When Quynh Pham opened Galerie Quynh in 2003, hers was the first gallery to represent artists, rather than just trading their work. Born in Danang and raised in San Diego, Pham works with just seven artists. One of them is the installation artist Hoang Duong Cam. "I moved to Saigon first of all because it's easier to find a job," Hoang said. "But I was also fed up with Hanoi. Too many dark, depressing memories. Whereas society here is fresh and new.
"As students, we were so angry. The professor had nothing to teach us. Painting like Impressionists? We listened to music instead, everything from Yanni to Nirvana. We hassled one professor with graffiti on his door: 'Live Free or Die."'
The Internet was one way out. But until recently, connections were slow and access expensive and scarce. "We had no information about the outside," Hoang said. "We had to go to foreigners' houses to read books." There was an art circle around Hanoi's Salon Natasha, but it was "stuck in the early 20th-century avant-garde."
Those inside this "velvet prison" are not taking this lying down. Nguyen-Hatsushiba is a particular target, both for his international success and his mixed ethnic background. A lecturer at the Hanoi Academy of Art attacked him for using Vietnam as "a marketing strategy." The lecturer argued passionately that Vietnamese art was excluded from international exhibitions like Documenta in Kassel, Germany, not because of its own weakness but due to inferior "marketing."
Most Vietnamese, however, welcome the presence of Viet Kieu in the art scene. The complaints "are just jealousy," Hoang said. "I love the Viet Kieu. They don't care.

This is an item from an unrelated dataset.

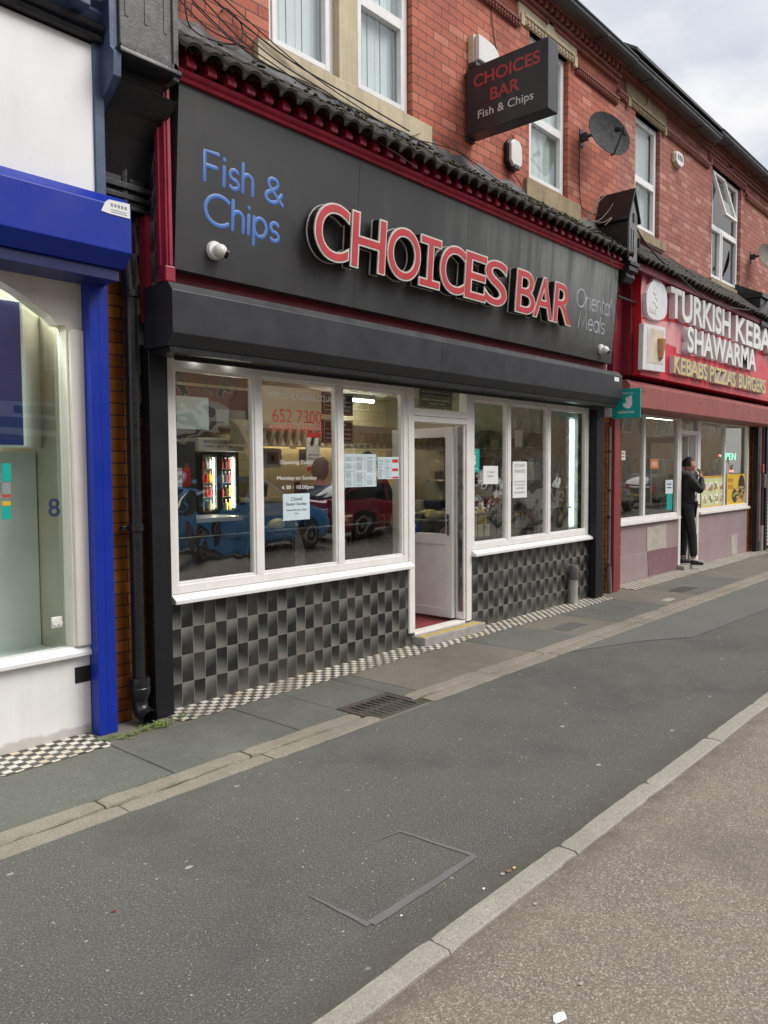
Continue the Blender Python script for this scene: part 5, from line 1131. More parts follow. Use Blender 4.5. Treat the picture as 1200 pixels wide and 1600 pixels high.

They don't think, I'm Vietnamese, so I must do things a certain way." There's a feeling that, just as Shanghai captured China's momentum, Saigon - another colonial trading city - is capturing Vietnam's.
"Hanoi is a real pretty town," said Le. "They have a lot of artists there. Some of them are even pretty avant-garde. But real life in this country is happening here. This is where the next Vietnam is being created."